All you need is one advanced technique
The only advanced technique you need for this recipe is shaping the dough. In this video, I use my hands to fold the dough, but when you get to higher hydrations you should use your bench scraper.
You can get a good idea of how to do it here:
The conclusion of the world’s easiest sourdough bread
Compared to how you create classic sourdough bread, this is an extremely easy recipe. It really delivers in both crust, crumb and taste.
It is not going to be the only sourdough bread in my arsenal, but it is really great to have a great bread that can be done with a minimum of work and time
The active time investment is really so much lower than the regular sourdough bread, so it will be easy to find time to bake on a more regular basis now.
Please share on social media
This is my recipe for the world’s easiest sourdough bread. I hope you will try to make it. If you post it on Instagram please tag med as @foodgeek.dk so I can see it. That would make me very happy.
The world’s easiest sourdough bread
Ingredients
- 760 grams bread flour
- 190 grams whole wheat flour
- 700 grams water
- 100 grams sourdough starter
- 22 grams table salt
Instructions
Ready your sourdough starter – in the morning
- Feed your starter, so it is ready to be used in the evening.
- You need enough starter to use 100 grams and something to continue your sourdough starter.
- I usually take 50 grams of unfed starter, 100 grams of bread flour, and 100 grams of water.
Make the dough – in the evening – about 21:00/9 p.m.
- Put 100 grams of starter and 700 grams of water in a big bowl. Mix until the starter is dissolved.
- Add 760 grams of bread flour, 190 grams of whole-grain whole-grain wheat flour, and 22 grams of table salt
- Mix the dough with your fingers until it is well mixed.
- Put a wet dishcloth over the top and leave it until the following day.
- Note that the recipe assumes your kitchen to be about 21°C/70°F. If it is a lot warmer, the dough may be ready sooner, and if it's a lot cooler, it might take much longer.
- The dough should be about doubled in size and jiggle slightly when wiggling the bowl.
Divide and preshape – next morning – between 6:00/6 a.m. and 8:00/8 a.m.
- Pour the dough onto an unfloured table and divide it in two using your scraper.

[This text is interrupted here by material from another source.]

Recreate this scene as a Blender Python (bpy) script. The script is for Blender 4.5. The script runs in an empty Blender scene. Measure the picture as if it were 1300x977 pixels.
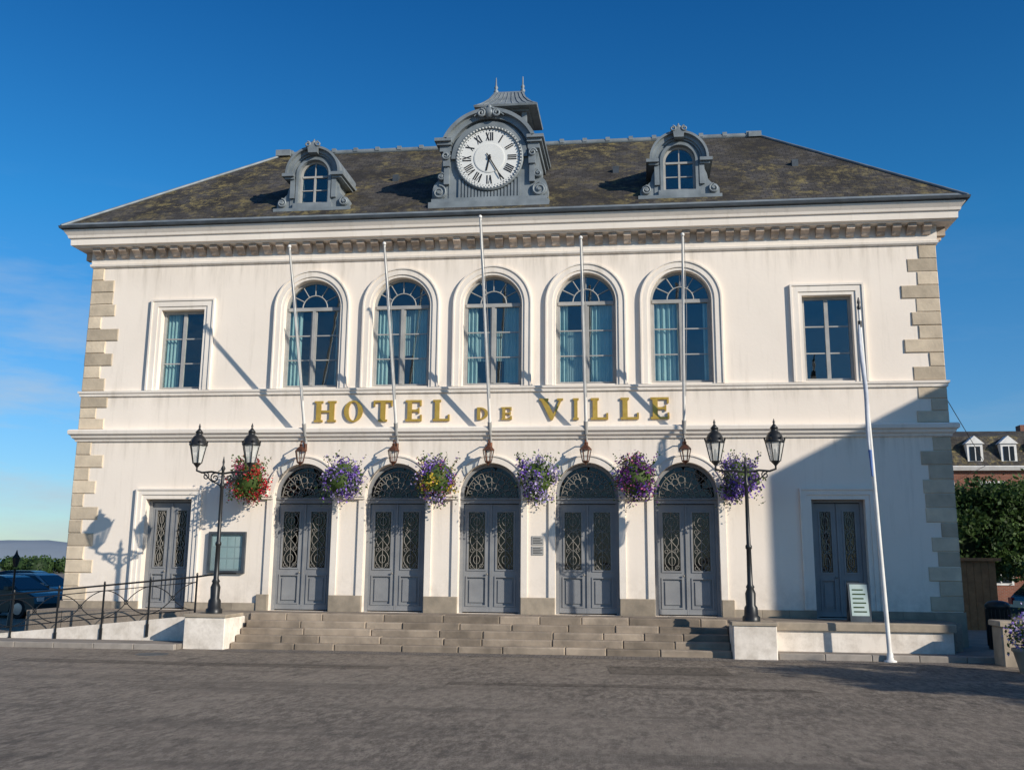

- Grab a piece of dough and push your scraper under the front of the dough. Lift it and fold it over the dough away from yourself.
- Repeat from the top, from the left, and the right. That creates tension on the dough that is facing the table.
- Using your scraper, in one swift motion, push the scraper underneath, lift the dough and turn it upside down.
- Put your scraper behind the dough and drag it towards yourself. Use your other hand to guide the dough so that the front of the dough is pushed underneath the ball, thus creating tension on the top of the dough. To release the scraper, pull it backward quickly.
- Now put the scraper in front of the dough and push forward and turn it around until the scraper is behind the dough again. Repeat these two steps until you have a suitable ball.
- Repeat with the other piece of dough and let the dough balls rest on the kitchen table for 15 to 20 minutes.
- While waiting, mist your bannetons and sprinkle with rice flour.
Shape the dough and refrigerate
- Shape the dough as described above, making sure the surface is very tight.
- Using the scraper, flip the dough into the banneton. Seal it using a plastic bag and put it in the fridge.
- Repeat with the other dough ball.
Bake the bread
- Put a dutch oven in your oven and turn the oven on to 260°C/500°F.
- Let the oven heat for at least one hour.
- Cut two pieces of parchment paper that should be big enough to fit over your bannetons. If you use a regular dutch oven, you may want to make much longer pieces as a sling to lower the dough into the pot.
- Take a banneton from the fridge.
- Put the parchment paper over the banneton, put your peel on top and flip it
- Lift the banneton off the dough carefully. Score the bread using a lame or a very sharp knife.
- Open the oven and place the dough inside the dutch oven. Put the lid on and close the oven.
- Bake for 20 minutes with the lid on top of the dutch oven.
- Open the oven and take the lid off. Close the oven.
- Lower the temperature to 230°C/450°F and bake another 25 to 30 minutes until the crust is dark and crunchy. Don't be afraid of the edges getting a bit dark
- Take the bread out of the oven and place it on a wire rack.
- Turn the oven up to 260°C/500°F and repeat with the other bread once the oven is warm again.
- Let the bread cool to room temperature before you cut into them.